If I were launching a new subscription-based games media site I'd have launched it with articles worth paying for first but that's just me
At some point I looked at what their articles were in their first couple days, and it was, like
- Six articles about AAA games
- Four articles about twitter
- Several articles about media, inc. the Zelda movie
- Zero articles about indie games, or any game with a budget below $50 million
Didn't really feel like a bold new direction for independent media, just same old same old
To add my own spin to this, and because I've wanted to comment on the state of games writing since No Escape's reflections on Uppercut closing:
As it is, games writing has split into two distinct subfields. The first is pure content, delivered to the reader for free (read: with ads). No reflection, no voice, no analysis: just serve up exactly whatever answer to pre-defined problem the reader is looking for so they'll keep consuming. The second field is the opposite of that, in that you're paying somebody - through Patreon, through subscriptions - not for the writing itself per se, but for the personality and expertise of the writers who produce that writing. In other words, those writers have a brand which people value enough to pay for, thus raising the question of how exactly new writers are supposed to develop this brand.

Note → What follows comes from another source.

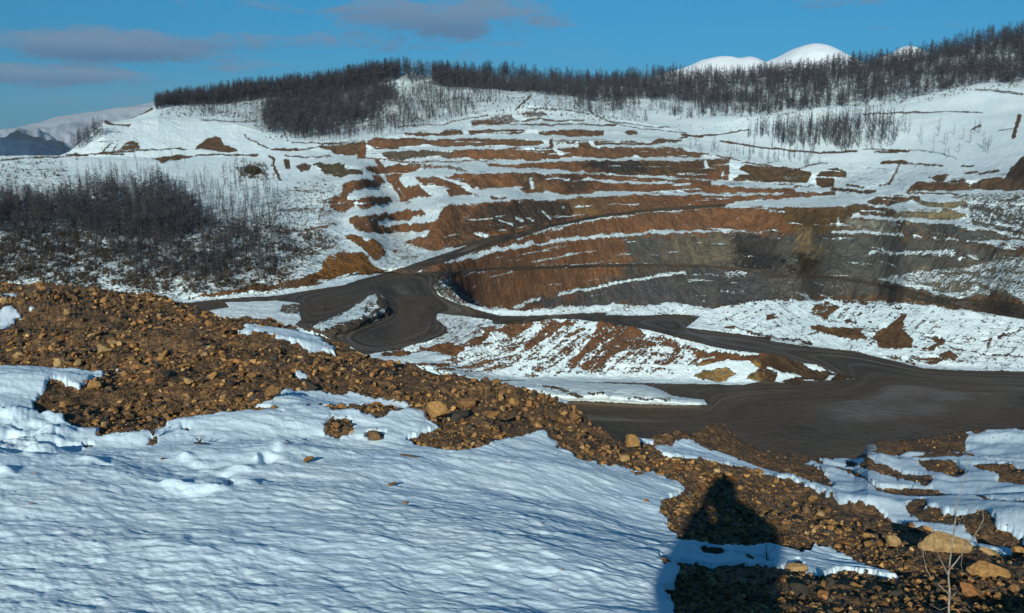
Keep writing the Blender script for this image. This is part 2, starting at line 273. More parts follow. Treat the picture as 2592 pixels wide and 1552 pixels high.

The answer? "Have already made it big in the 10s and, assuming some pause between then and now, still have enough of a material base to continue participating in this space." I don't know. It's hard to escape the idea that whatever brief window into games writing that existed in the 2010s closed years ago, and isn't about to open up again any time soon. Not many sites are accepting pitches anymore (certainly not the site the above post is referring to); the prevailing genres of writing at the major sites still accepting freelancers actively preclude developing a voice because it's easier to exploit said freelancers that way; and while there certainly are communities in which you can strike it out as an individual blogger looking to develop your own voice - just to name a few, No Escape, Deep Hell, Critical Distance, and KRITIQAL - there is an element of fandom in several of those that sticks out to me, but more to the point, these are less sites of career advancement and more artistic communities for honing one's craft.
Maybe that's the ideal, though. Didn't I fave this chost, like, twenty minutes ago? Isn't it better that we not turn games writing into a practice only available to the petit-bourgeois sacred idiots we all secretly long to be, by approaching it mainly in terms of careerism?
If anything good is going to come from this moment, it's going to be developing the communal quality of games criticism mentioned a couple paragraphs ago while divorcing it from the commodification that threatens it.